Common car problems with DIY solutions

Cars are becoming ever more technologically advanced, and that means many of us rely heavily on mechanics when something goes wrong. There are, however, plenty of common problems that afflict our vehicles that we can deal with without the help of an expert.

Common car problems and how to fix them

Pic: Getty

So even if you're a motoring novice, here are a few of the issues you can fix yourself.

Flat tyre
Since most drivers are safe in the knowledge that a breakdown recovery service is on hand should they need one, even a flat tyre is enough to make us pick up the phone. The truth is that you could save yourself hours of roadside waiting if you changed it yourself.

Your car should be equipped with a good spare, along with car jack, lever and wheel brace, and that's all you need to get back on the road. As a general rule, it is easier to loosen the lug nuts while the car is still on terra firma, then jack it up on a stable part of the frame (if you have a manual, it will show you exactly where to place the jack).

Once the car is jacked, you can simply remove the nuts completely, take off the tyre and replace with the spare, and replacing and tightening the nuts. It really is a simple job, but for those of you who have yet to even look at the spare tyre, it is worth checking that all the necessary implements are close to hand, and that the key for locking wheel nuts (if you have alloy wheels) is also within easy reach. Of course, you'll need to get a new spare at the earliest opportunity.

Most modern cars may not have a spare wheel but have run flat tyres, so the driver can keep driving at a slower pace until they reach safety. Some cars have what's called a space saver which is a very small spare wheel and can only be used at low speeds and short distance.

Flat battery
There's nothing worse than jumping into the car, turning the ignition, only to find that the battery is flat. When this is the case, you'll find the car barely turns over, if at all, but to double check, switch on the lights and check to see if they are working. If not, the battery may be the problem. If the lights still work, it could be a problem with the starter motor and a mechanic should be next your port of call.

If you test the battery and find you need a new one, it should be easy to replace, as long as you know the make, model and engine size of the car.
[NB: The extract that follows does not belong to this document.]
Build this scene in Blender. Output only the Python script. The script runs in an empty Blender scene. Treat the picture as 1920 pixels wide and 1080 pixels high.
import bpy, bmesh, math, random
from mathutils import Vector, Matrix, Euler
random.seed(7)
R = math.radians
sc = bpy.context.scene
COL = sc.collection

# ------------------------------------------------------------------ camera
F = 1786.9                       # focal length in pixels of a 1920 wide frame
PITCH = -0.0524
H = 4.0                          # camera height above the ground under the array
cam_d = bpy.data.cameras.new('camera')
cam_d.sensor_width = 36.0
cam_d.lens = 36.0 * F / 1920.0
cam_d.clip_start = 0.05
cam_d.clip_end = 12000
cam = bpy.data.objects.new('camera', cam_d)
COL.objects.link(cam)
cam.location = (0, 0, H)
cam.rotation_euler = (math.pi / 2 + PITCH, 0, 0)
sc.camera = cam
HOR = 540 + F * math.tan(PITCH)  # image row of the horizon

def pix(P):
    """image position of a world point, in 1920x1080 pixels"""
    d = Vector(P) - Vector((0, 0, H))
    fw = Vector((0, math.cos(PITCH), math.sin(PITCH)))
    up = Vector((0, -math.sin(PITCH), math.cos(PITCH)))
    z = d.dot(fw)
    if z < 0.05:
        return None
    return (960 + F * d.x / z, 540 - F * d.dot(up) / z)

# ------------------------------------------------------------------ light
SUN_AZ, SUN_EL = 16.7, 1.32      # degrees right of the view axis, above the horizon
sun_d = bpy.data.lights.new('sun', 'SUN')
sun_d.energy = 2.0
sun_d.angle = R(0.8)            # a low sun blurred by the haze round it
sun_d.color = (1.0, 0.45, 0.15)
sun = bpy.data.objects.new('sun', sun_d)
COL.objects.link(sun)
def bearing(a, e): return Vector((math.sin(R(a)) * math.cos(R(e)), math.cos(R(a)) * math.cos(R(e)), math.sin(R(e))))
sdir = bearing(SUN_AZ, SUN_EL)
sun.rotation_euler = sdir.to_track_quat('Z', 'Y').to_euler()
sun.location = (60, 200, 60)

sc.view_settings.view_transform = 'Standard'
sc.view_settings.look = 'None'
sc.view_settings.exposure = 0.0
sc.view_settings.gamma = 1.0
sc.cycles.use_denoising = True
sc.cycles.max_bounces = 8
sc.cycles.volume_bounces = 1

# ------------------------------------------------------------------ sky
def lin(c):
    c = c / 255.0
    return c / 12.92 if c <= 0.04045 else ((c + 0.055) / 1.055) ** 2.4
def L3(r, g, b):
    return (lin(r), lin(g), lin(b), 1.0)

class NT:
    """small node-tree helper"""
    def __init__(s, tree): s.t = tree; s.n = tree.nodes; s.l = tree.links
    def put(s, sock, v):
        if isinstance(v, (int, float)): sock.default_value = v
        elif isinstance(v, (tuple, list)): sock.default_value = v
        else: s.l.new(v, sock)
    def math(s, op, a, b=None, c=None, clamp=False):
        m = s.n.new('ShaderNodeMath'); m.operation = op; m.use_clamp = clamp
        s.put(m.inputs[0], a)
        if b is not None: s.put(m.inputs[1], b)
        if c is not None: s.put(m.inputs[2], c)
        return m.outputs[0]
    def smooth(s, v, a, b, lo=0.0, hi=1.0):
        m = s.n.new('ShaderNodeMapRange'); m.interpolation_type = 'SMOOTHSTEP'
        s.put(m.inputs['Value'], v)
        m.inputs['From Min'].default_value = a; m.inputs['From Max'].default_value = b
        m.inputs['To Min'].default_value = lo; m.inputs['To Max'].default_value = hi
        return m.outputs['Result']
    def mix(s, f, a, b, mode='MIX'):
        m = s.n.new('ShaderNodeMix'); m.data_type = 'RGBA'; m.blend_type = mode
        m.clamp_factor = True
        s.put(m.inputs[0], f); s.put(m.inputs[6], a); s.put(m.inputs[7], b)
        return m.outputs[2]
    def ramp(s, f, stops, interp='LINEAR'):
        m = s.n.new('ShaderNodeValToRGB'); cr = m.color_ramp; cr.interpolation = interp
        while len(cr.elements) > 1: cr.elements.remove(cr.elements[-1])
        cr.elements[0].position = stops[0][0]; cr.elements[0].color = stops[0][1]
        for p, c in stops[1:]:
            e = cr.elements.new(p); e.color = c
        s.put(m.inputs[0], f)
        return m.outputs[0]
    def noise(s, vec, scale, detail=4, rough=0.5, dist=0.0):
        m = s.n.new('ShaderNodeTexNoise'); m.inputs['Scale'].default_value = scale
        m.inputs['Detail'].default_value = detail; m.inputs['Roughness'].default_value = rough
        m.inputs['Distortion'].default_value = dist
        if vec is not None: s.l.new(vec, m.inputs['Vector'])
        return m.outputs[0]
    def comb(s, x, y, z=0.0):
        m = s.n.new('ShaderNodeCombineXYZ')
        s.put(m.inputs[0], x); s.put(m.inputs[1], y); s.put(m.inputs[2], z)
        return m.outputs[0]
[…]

First, make sure the key is not in the ignition. With a new battery in hand, it's a case of removing the casing, and replacing the old battery and linking it up to the positive and negative cable clamps (there should be a plus or minus sign to show you which is which).

When fitting the new battery, make sure you don't touch together the two terminals by accident when tightening the terminal cables with your spanner. When you purchase the new battery it's worth asking if they will dispose of the old one for you.

It's always handy to keep a set of jump leads or a jump start power pack in the car so that you can get the vehicle running long enough to get to a garage.

Hanging mirrors
Anyone who parks their car regularly on the road will know all too well the frustration of finding their driver's or passenger side mirror hanging, limp and useless, on the side of the vehicle.

Car manufacturers make it more and more difficult to take inside trims apart but if the car has a Haynes manual, it's worth checking there first. As a general guideline, within the car is a triangular cover panel which, once removed, exposes screws so you can see what needs to be done.

Once you've bought your replacement mirror, unhook the cover panel and screws beneath, and remove the existing mirror. If you have electric side-view mirrors, there will be a power connector that plugs in. All that remains is to replace the cover panel and screw tight.

Dead headlights
A common cause of MOT failures, a dead headlight costs only a few pounds to replace if you do it yourself. Check your make, model and year before heading out to purchase a new one.

It's a good idea to invest in a Haynes manual for your particular car when changing a bulb, as location and disconnection can vary. Generally, though, you'll be able to see the rubber cover with the car bonnet up. From there, you will need to disconnect the wiring plug, remove the bulb holder, and then the bulb, either squeezing a spring clip to release it or pushing and rotating as you would a household lightbulb. Ensure that you fit the new bulb in exactly the same way, and Bob's your uncle - job done.

If you do plan on trying a simple motoring DIY job yourself, it is essential that the engine is inactive, and has been for some time to allow all parts to cool before you begin working on it. And if you have a manual, it's always worth having it close by.

Remember: Only tackle jobs if you're confident you can fix them - as mistakes could turn out to be costly in the long run. Also keep in mind that safety procedures should be followed (beyond the remit of this short feature) when changing a tyre and fixing your vehicle.